Mara is only the beginning. "The Rogue Squadron" quartet, a series of fighter pilot novels by Michael A. Stackpole, may have had a male main character, Corran Horn. But, unlike in the original "Star Wars" movies, Stackpole's lineup featured lots of female pilots who came from backgrounds as diverse as a prison planet, an alien race with a particular talent for spying, and the spoiled scion of a powerful industrial family. It's a world where, unlike action stories in which women are supposed to be able to shoot guns and crush throats in high heels, a woman's ability to rock an evening dress or willingness to date an alien lawyer had no impact on her performance when she hopped into an orange jumpsuit and climbed into the cockpit of an X-Wing.

Women don't just get to be impressive stand-alone characters. In fact, one of the strengths of the "Expanded Universe" is that it tells so many stories about relationships between men and women who are equally competent and equally complex. In the "Rogue Squadron" novels, the big romance is between ace pilot Corran and Mirax Terrik, the daughter of a smuggler Corran once sent to prison, who turned her father's business legitimate and is a pretty hot hand in a spaceship herself.

There's also Jaina Solo, Princess Leia's daughter with Han Solo, who becomes not just a Jedi Knight, but takes pride of place as the best of the order. She ends up married, after the standard amount of "Star Wars" tsuris, to Jagged Fel, a pilot and eventual head of a revived Empire.

It's striking to compare "Expanded Universe" to Disney's adaptations of Marvel comics, in which women are secretary-girlfriend hybrids (like Pepper Potts), adjuncts to the men who are really in charge (like Maria Hill is to Nick Fury), or fearless spies, but not actual superheroines (like Black Widow).

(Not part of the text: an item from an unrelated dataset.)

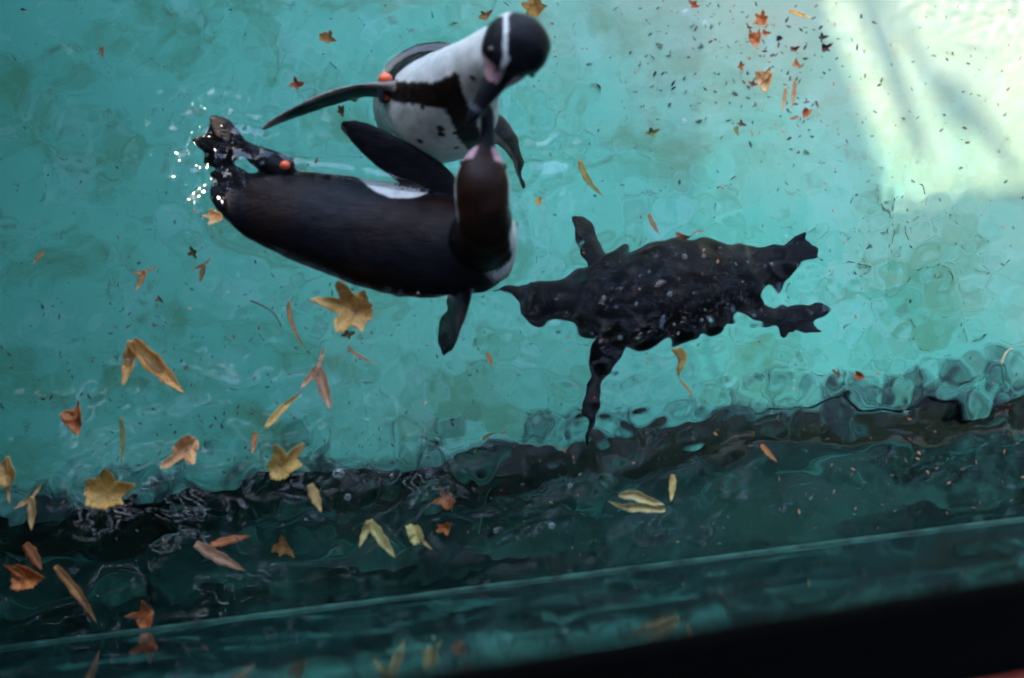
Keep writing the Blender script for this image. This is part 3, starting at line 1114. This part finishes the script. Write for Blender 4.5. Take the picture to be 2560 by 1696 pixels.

And unlike Wonder Woman, a character who's increasingly treated like she's unadaptable for reasons ranging from her lack of good enemies to her bondage origins, the "Star Wars" women are just begging for screen adaptations (or to inspire new characters). They could provide rich roles for a rising generation of young female action stars like Chloe Grace Moretz, Olivia Thirlby, Saoirse Ronan and Hailee Steinfeld. It would be a delight to see Disney use one of the oldest action franchise chestnuts to show the shiny toys of today's science fiction and fantasy landscape what it looks like when you let women do as much work and have as much fun as the men.